María acoge el plan de Dios con la actitud de obediencia propia de la fe. Pero esta obediencia lleva primero a remontar las dificultades del creer. María, como los grandes creyentes de la historia, no teme expresar ante su Dios su propio sentimiento de incapacidad frente al designio divino que trasciende toda humana razón: ¿cómo podrá ser esto si no tengo relación con ningún varón? Y en virtud de esa misma fe confiada que le hace al mismo tiempo referir toda su existencia al Dios que todo lo puede, no duda en responder al anuncio: Hágase en mí lo que has dicho. En su respuesta halla eco el Hágase divino, por el que fueron creadas todas las cosas. Su acogida de la gracia anuncia la nueva creación. María pone a disposición del Padre su cuerpo virginal, para que su Hijo pueda tener un cuerpo humano por obra del Espíritu Santo, y se convierta en hermano nuestro. Lo imposible se hace posible. Y el Verbo se hizo carne y habitó entre nosotros.
En la Encarnación María inicia un camino de fe, y ya toda su vida será un caminar en la “obediencia de la fe”, un continuo adviento de esperanza en el silencio de la oración, en la oscuridad de la fe, en la sorpresa del misterio de Dios. María conservaba todas estas cosas en su corazón.
El espíritu propio del adviento nos lleva, pues, a considerar
la fe, esperanza y amor con que la Virgen Madre esperó a su Hijo.

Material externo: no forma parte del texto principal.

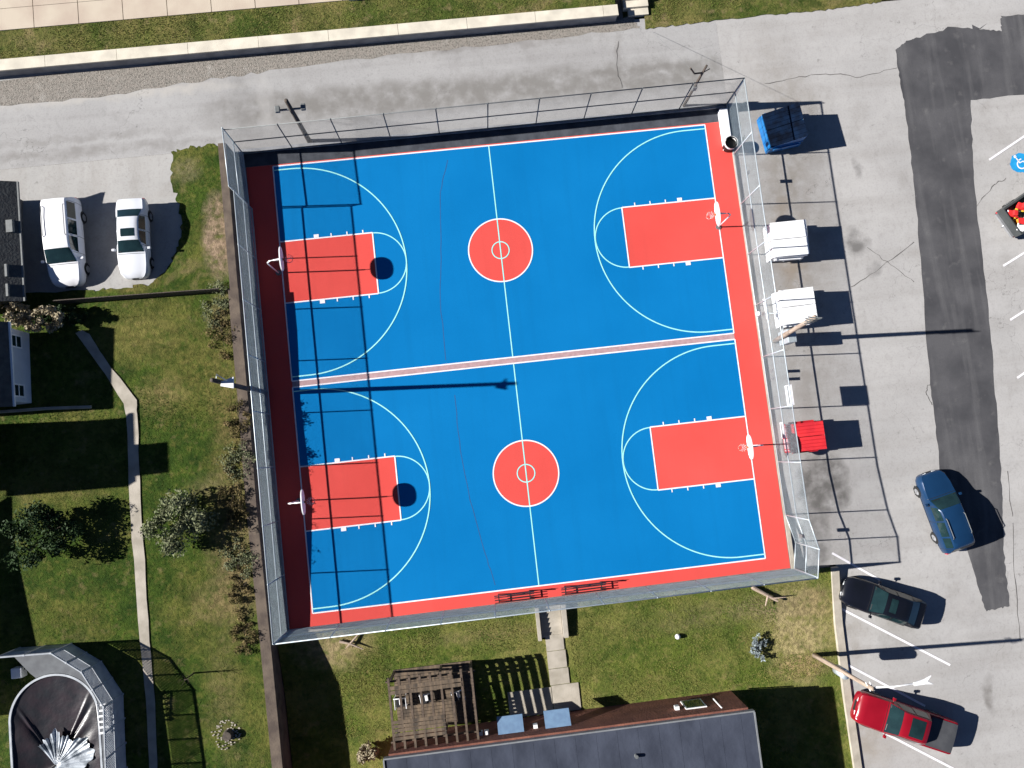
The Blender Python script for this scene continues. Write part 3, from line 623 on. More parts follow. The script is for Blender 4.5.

Como ella nos
sentimos movidos a prepararnos, “vigilantes en la oración y… alegres en la
alabanza”, para salir al encuentro del Salvador que viene, a no hacer
resistencia a su venida, aunque venga a cambiarnos, aunque cambie nuestros
planes. Con María nos fiamos de Dios y decimos: Hágase en mí según tu palabra.